Even grunged-out Pearce is fine
  • A24
  • Guy Pearce in The Rover
I'm not exactly sure why I'm drawn to dystopian cinema, but I think it's because I tend to walk away from such films feeling grateful that the world today, fucked up as it may seem, isn't as bad what I've just seen depicted on screen.

During the course of two dystopian summer releases, a couple of men from the not-too-distant future will do whatever it takes to either retrieve or take control of an all-important vehicle. One director hails from Australia, the other from South Korea, but the narratives aren't specific to either country (and the Korean shoot actually took place in the Czech Republic).

In David Michôd’s The Rover (opening today!), Guy Pearce travels from one part of the Outback to the other in order to repossess his car. In Bong Joon-ho's Snowpiercer, Chris Evans travels from one end of a train to the other in order to control the engine.

The Rover takes place 10 years after The Collapse, which recalls the scenario Cormac McCarthy depicted in The Road, since Animal Kingdom director Michôd provides precious little information as to what happened (Pearce also appeared in John Hillcoat's The Road adaptation). Pearce's Eric has no belongings other than his car, so when a trio of miscreants—led by Scoot McNairy's Henry—steal it, he'll go to any lengths to get it back. Since he finds a replacement vehicle in short order, it's clear that he isn't really after the rust-bucket, but what it means or contains.

Snowpiercer takes place sometime after the Earth has frozen over, a development that The Host director Bong, adapting the 1982 French graphic novel Le Transperceneige, portrays in an expedient preamble (he co-wrote the script with Kelly Masterson of Before the Devil Knows You're Dead fame). Now the world's remaining survivors live aboard a train in which the haves exist separately from the have-nots.

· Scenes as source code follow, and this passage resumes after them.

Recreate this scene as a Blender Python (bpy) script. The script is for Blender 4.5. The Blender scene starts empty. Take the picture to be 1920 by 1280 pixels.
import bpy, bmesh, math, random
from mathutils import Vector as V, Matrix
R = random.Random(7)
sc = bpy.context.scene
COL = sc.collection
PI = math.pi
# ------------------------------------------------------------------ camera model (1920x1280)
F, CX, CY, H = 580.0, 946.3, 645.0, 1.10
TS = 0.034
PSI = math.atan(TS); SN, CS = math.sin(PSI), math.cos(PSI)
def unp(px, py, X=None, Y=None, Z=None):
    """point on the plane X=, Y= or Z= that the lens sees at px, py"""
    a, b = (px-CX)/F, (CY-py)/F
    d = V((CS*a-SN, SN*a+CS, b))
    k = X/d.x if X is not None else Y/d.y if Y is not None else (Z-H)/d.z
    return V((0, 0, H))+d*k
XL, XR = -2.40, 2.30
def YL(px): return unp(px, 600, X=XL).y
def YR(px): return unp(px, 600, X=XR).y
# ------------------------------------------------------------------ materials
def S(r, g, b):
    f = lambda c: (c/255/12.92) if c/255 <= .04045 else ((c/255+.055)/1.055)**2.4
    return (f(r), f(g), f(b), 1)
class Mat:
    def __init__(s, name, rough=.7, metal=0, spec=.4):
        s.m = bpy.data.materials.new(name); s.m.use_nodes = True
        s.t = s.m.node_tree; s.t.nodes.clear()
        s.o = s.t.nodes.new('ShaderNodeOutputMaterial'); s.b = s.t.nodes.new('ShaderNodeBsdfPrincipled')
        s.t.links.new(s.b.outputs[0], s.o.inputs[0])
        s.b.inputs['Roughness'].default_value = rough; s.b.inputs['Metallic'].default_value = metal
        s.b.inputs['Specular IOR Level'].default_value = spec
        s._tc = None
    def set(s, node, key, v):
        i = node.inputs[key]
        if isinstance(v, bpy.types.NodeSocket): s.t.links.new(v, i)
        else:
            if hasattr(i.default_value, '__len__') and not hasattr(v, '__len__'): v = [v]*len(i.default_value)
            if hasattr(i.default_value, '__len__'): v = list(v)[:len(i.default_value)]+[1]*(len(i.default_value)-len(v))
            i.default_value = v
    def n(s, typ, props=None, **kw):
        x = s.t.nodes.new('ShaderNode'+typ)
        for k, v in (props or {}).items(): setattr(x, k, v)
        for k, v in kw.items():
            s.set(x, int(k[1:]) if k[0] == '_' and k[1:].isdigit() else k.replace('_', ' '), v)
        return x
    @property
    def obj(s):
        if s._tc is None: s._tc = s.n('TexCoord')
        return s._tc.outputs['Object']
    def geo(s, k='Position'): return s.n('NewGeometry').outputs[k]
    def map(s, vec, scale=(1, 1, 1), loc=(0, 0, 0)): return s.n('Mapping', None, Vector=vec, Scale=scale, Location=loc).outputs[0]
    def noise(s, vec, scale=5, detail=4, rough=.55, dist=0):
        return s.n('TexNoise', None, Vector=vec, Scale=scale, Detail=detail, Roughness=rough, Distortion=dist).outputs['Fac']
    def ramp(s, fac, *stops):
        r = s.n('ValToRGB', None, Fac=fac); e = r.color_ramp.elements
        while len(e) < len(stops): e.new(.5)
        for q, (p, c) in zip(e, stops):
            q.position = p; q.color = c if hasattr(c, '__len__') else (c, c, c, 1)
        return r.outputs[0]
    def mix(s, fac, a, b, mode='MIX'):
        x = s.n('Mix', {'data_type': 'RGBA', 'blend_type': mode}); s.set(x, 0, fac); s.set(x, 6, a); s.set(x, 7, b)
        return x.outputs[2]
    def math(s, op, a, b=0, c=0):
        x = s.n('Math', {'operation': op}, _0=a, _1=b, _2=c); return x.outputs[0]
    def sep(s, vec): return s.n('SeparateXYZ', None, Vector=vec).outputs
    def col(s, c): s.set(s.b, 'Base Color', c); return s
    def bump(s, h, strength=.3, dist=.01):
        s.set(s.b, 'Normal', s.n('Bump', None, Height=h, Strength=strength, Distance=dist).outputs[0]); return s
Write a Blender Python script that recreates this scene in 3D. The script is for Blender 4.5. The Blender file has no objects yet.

Evans, who plays Curtis, dwells in the back where he's been plotting a revolt with mentor Gilliam (John Hurt) and surrogate brother Edgar (Jamie Bell).

Director Bong Joon-ho and translator at SIFF Cinema at the Uptown last Monday
  • K.C. Fennessy
  • Director Bong Joon-ho (right) and his speed-writing translator at SIFF Cinema at the Uptown on June 16

Both directors lay on the grit and grime with abandon. In the sweat-soaked Rover, everybody appears to have cut their own hair with a pair of rusty scissors, but the look is more The Proposition (the Hillcoat western with Pearce and Hurt) than Mad Max (the George Miller post-apocalyptic road movie with Mel Gibson).

That includes a de-glamorized Robert Pattinson as Henry's simpleminded brother, Rey. Eric, who stumbles across the critically injured man at a truck stop, finds him a doctor, so that Rey can lead him to Henry. The tail-end passengers in Snowpiercer, on the other hand, have never seen the sun, so they look as green and sickly as the kind of bugs you might find under a rock. Once Curtis has recruited a locksmith (The Host's Song Kang-ho) and a pissed-off mom (Octavia Spencer), they kidnap Minister Mason (a Maggie Thatcher-like Tilda Swinton) and attempt to fight their way to the front.

If Snowpiercer is filled to the brim with plot, characters, and action, The Rover feels more like a sketch or an outline expanded into a full-length feature. It's so skeletal, in fact, that if MichĂ´d, who wrote the script with Animal Kingdom actor Joel Edgerton, had revealed the reason for Eric's quest in the first frame, the film would be over before it began. If the ending comes as a surprise, it also feels like a fuck-you to the audience. Some will find it clever; others will feel ripped off.

By contrast, Snowpiercer is faster and busier, but it's also funnier, especially once it enters Terry Gilliam-in-Brazil territory (I suspect that explains the Hurt character's name). The end also comes as a surprise, but it's more satisfying, possibly because it's more hopeful. In both films, a whole hell of a lot of people die in brutal fashion, but there's more at stake in Snowpiercer. That said, Pearce gives one of his finest performances in The Rover. His character, as written, has few redeeming qualities, but the actor reveals glimmers of humanity with the subtlest of strokes. That presents more of a challenge for Evans, aka Captain America, but then, Snowpiercer is more of an ensemble effort, and he's surrounded by some pretty terrific performers, like Allison Pill and Romanian heavy Vlad Ivanov.

Compared to the dystopian spectaculars of recent years, like the sound-alike Elysium and Oblivion, The Rover and Snowpiercer seem smaller, grittier, and more handcrafted, and I hope they don't get lost amidst the big-budget movies stalking multiplexes this summer. And I didn't even mention the baby-eating—something that would fit in either film—but I wouldn't want to spoil that surprise.

The Rover opens on Friday, June 20, at Pacific Place (among other theaters). Snowpiercer opens on Friday, June 27, at SIFF Cinema at the Uptown.